In the letter, which was also sent to federal Public Safety Minister 
Vic Toews and B.C. Attorney-General Shirley Bond, Ms. Watts also calls 
on the federal government to step up co-ordination with U.S. 
authorities on the guns issue.

"We know the vast majority of guns enter the country through land 
border ports, and Surrey has the second-largest border crossing in 
Canada," Ms. Watts wrote. "Increasing efforts to prevent gun smuggling 
will help reduce death, injury and criminal activity."

Gun and gang violence is an ongoing issue in the Lower Mainland, with 
a recent killing putting the issue once again into the spotlight.

Sandip Duhre, 36, of Surrey was shot in a Vancouver hotel restaurant 
on January 17, in Vancouver's first homicide of 2012. Police say it 
was a targeted, gang-related hit and are investigating whether a 
Surrey shooting two days later that left one man dead and another 
wounded is related.

"There has to be more severe punishment for the possession of 
firearms," Ms. Watts said in a recent interview. "If someone is in 
possession of illegal firearms, it's going to be used for a crime 
somewhere down the road.

"So there has to be a deterrent for the possession of those illegal firearms."
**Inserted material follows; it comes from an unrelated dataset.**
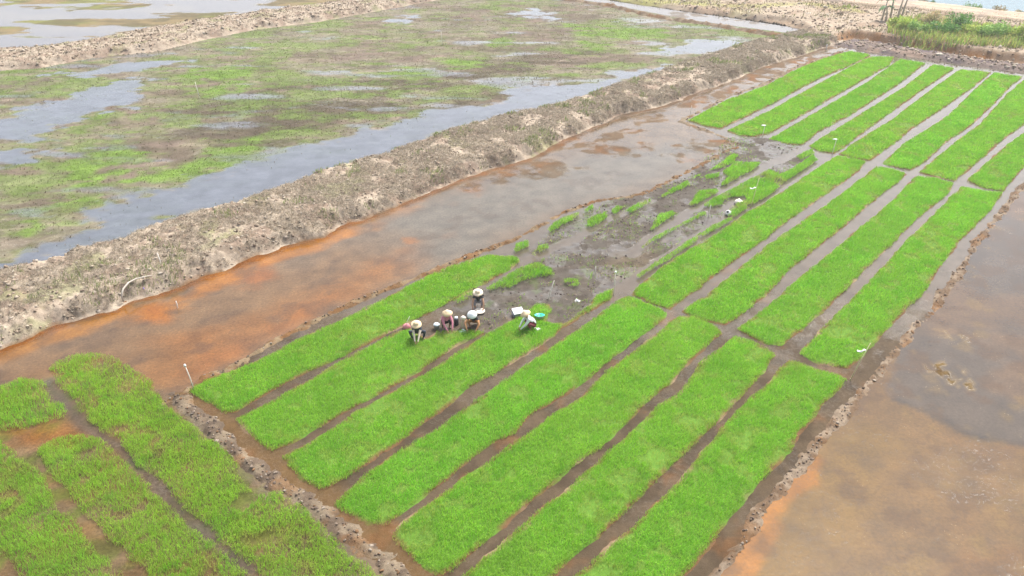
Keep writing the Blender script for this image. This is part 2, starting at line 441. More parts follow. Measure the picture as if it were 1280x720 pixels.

Mandatory sentences are a controversial law-enforcement tactic, with 
some research suggesting they do not result in fewer crimes or serve 
as a deterrent.

In 2010, 184 firearms   including 109 handguns   were seized in the 
Pacific Region, including Surrey, according to the Canada Border 
Services Agency. The next-highest tally was in the southern Ontario 
region, where 171 guns were seized.

Most of the firearms seized by the agency come from the United States 
and most of the handguns are seized as a result of U.S. travelers 
neglecting to declare their personal firearms, an agency spokeswoman 
said in an e-mail.

"CBSA's focus is on the prevention of illegal firearms and improving 
the collection, analysis and sharing of intelligence and other 
information related to firearms," the spokeswoman said. "We work 
closely with other law-enforcement agencies, as well as with 
international partners to develop detailed analysis of intelligence 
and enforcement actions, in order to develop a better understanding of 
the nature of firearms trafficking."

Ms. Watts was first elected as mayor in 2005 after serving nine years 
on council and was elected for a third term last year.